David Mitchell said, “Travel far enough, you meet yourself.” I think the reason for that is when you leave your zip code, there’s no one around to report back on you. So you stop closing yourself off. You don’t want to be cool or indifferent anymore; you want to be honest. You become open and curious, brave in a way that sometimes baffles you and interested in who people are.

You’d cook dinners with strangers in your hostel, chopping garlic for sauce as you listened to what roads they took those past months to get them to that kitchen. In Barcelona, you’d go up to rooftops and drink wine with a friend you’ve known an hour but now have as a brother. In Hanoi, you’d sit on a curb with a stranger, learning how to roll cigarettes as your knees bump. In Bangkok you’d have a bucket of alcohol in one hand, a roasted cricket in the other, laughing as you walked beneath dizzying neon lights. You wanted to meet people, connect, exchange ideas. You wanted to push yourself, try scary things, see what you could accomplish on your own.

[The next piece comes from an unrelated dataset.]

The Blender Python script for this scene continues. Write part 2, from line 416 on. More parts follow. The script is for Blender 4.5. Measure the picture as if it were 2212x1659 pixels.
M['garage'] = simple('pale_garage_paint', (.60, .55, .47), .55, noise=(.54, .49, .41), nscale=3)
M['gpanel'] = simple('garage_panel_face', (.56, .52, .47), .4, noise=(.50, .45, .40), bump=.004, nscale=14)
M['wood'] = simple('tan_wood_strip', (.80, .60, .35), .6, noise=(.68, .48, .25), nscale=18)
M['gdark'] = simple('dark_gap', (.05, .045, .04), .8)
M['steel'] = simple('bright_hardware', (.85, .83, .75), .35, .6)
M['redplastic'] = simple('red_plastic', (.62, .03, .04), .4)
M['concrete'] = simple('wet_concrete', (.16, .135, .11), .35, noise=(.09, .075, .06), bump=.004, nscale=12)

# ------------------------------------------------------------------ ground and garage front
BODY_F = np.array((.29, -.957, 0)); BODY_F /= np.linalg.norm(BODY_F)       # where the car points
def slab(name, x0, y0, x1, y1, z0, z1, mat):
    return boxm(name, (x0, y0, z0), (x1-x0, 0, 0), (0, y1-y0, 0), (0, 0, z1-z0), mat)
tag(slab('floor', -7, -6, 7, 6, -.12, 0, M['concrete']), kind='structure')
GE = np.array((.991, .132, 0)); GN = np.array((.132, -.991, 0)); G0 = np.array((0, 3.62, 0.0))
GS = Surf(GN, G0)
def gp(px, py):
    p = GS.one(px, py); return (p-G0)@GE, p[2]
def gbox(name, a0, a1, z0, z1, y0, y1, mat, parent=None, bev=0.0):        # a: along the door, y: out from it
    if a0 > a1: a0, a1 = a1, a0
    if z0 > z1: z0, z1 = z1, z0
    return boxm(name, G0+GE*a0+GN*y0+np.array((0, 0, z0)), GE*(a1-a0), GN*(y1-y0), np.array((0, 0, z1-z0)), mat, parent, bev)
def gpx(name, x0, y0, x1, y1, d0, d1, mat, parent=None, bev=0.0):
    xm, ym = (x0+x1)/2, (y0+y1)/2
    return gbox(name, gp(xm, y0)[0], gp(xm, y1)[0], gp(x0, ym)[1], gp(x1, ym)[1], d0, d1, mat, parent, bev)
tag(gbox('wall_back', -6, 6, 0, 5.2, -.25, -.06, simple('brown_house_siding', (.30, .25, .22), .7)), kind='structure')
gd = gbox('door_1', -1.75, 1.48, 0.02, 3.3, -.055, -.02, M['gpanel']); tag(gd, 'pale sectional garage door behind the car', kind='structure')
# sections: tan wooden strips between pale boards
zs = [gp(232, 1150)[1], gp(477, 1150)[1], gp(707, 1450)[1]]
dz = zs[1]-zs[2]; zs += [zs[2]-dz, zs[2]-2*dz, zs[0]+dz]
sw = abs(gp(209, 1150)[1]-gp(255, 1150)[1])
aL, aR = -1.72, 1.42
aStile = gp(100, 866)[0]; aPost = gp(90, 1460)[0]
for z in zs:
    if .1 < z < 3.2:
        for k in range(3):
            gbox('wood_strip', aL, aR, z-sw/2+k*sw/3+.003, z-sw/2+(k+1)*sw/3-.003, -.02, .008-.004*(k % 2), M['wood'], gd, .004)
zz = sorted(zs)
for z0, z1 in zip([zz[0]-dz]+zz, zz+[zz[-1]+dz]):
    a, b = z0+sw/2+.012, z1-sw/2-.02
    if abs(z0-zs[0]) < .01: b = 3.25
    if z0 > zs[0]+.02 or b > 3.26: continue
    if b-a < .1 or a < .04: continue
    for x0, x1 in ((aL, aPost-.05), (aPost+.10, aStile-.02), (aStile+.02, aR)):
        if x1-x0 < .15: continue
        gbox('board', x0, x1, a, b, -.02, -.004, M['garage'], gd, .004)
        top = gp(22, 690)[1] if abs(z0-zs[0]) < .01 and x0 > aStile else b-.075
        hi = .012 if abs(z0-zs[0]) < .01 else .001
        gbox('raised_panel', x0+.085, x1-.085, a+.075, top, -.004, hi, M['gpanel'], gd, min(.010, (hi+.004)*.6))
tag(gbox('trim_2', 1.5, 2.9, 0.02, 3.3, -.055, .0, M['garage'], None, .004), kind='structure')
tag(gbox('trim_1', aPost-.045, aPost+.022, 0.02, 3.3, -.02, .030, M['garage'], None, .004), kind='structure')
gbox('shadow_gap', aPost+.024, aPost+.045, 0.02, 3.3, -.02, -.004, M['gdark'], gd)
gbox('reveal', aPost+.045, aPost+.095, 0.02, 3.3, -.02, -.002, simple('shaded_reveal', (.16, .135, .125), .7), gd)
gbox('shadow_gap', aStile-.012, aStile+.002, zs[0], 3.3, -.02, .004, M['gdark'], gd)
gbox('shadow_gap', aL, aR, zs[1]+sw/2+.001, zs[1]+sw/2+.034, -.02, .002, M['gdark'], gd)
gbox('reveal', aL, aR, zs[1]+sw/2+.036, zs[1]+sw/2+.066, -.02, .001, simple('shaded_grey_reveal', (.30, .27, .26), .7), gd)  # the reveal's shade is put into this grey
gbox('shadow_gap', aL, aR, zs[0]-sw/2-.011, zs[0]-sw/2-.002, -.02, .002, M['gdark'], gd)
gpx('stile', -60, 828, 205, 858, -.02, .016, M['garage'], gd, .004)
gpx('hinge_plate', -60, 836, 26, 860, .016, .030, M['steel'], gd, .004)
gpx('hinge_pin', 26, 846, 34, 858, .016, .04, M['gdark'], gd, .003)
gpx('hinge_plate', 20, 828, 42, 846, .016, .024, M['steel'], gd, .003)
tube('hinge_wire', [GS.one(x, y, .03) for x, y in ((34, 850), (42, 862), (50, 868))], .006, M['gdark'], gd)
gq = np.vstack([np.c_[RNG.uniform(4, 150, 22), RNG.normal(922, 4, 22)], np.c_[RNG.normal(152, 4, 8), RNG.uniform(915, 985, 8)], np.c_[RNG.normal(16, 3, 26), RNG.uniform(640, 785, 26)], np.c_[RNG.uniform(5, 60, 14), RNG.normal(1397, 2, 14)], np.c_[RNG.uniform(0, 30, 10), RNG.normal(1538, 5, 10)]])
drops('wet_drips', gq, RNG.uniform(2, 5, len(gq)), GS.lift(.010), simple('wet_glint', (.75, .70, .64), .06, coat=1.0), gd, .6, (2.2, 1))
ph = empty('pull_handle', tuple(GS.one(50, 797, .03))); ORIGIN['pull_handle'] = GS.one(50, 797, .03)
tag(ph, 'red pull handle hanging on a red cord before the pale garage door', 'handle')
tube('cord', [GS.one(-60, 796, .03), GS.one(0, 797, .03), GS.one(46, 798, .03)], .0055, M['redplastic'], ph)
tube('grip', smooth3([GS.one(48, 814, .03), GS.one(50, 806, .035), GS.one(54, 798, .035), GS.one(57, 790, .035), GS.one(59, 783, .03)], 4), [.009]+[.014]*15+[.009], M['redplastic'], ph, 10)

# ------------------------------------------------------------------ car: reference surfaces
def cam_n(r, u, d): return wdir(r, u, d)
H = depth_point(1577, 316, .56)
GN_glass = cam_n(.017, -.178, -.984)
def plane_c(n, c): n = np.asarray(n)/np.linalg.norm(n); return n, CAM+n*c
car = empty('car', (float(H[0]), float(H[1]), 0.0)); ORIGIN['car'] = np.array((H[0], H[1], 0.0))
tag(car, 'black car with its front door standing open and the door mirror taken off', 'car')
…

But when you’re back home, you feel the old you waiting. She’s sitting with criss-crossed legs on the bed, smirking. Like she already knows that after a handful of days you’ll go back to your self-conscious, hesitant, unsteady, no-new-friends self. And as you sit down next to her, you don’t know which version of you is right.

4. You Experience The Disappointment That Is Your Morning

On the road, you have these five seconds every morning just as you open your eyes — right before the need for coffee hits — where you think the following: Am I in Paris? No wait, Amsterdam. Or is it Sri Lanka? My shirt isn’t sticking to my chest, so — oh yeah, it’s Brussels. Today is Brussels.

When you’re back at home, for the first couple of days you’ll have that same wonderful disorientation, and when the realization hits that it’s your own room, in your now-seemingly dust bowl of a town, you’ll put the pillow over your head and do your most impressive internal scream.